State-run Arab Investment Bank plans to float some of its shares on Egypt stock exchange, the bank’s chairman Hani Seif El-Nasr told Amwal Al Ghad Monday.
Arab Investment Bank’s current shareholding comprises the state-run National Investment Bank, with a 91.5 percent stake, in addition to Egyptian, Syrian, and Libyan governments, with an 8.5 percent stake.
The timing and amount of AIB’s floating on Cairo bourse are still under study, Seif El-Nasr said on the sidelines of the Egyptian Banking Institute’s conference in Cairo.
Listing on Cairo bourse shall bolster AIB’s capital base, the banking official added.
Earlier in February, the state-run National Investment Bank’s board member Momtaz al-Saeed told Amwal Al Ghad the bank’s plans to float some of its shares in the Arab Investment Bank on local bourse soon.
AIB could be the third state-run bank to have plans to float on Cairo bourse after Egyptian central bank governor Tarek Amer announced late Saturday his country’s plans to list two public lenders this year.

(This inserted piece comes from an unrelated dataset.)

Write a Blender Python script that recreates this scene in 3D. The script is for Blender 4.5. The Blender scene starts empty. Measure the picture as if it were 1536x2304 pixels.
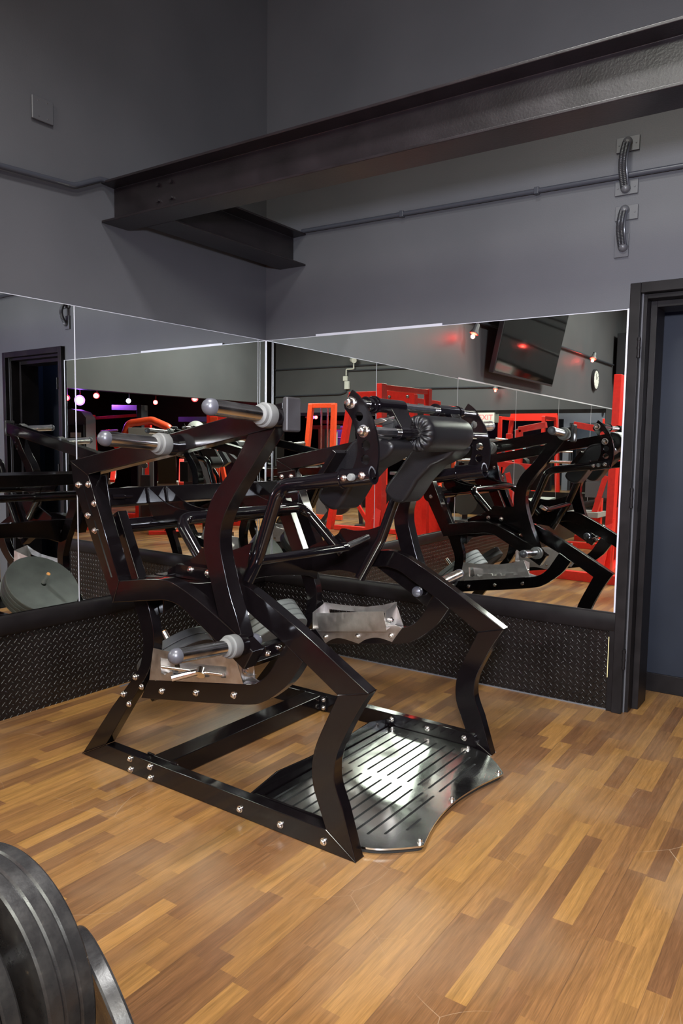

Egypt’s third biggest public lender Banque du Caire will seek a capital increase on the stock exchange by floating a 20 percent stake before the end of the year, Amer said.
The Egyptian banking top official further said that Egypt and Kuwait would each offer a 20 percent stake on Egypt’s bourse of the Arab African International Bank, a joint 50/50 owned venture this year between the Central Bank of Egypt and Kuwait Investment Authority.
“We want to strengthen the bourse, to make it attractive [to investments],” added Amer in a televised interview on Saturday night.
The Egyptian Banking Institute (EBI) is hosting its 8th Annual Conference ‘Risk Management: New Trends in the Banking Sector’ in Cairo Monday.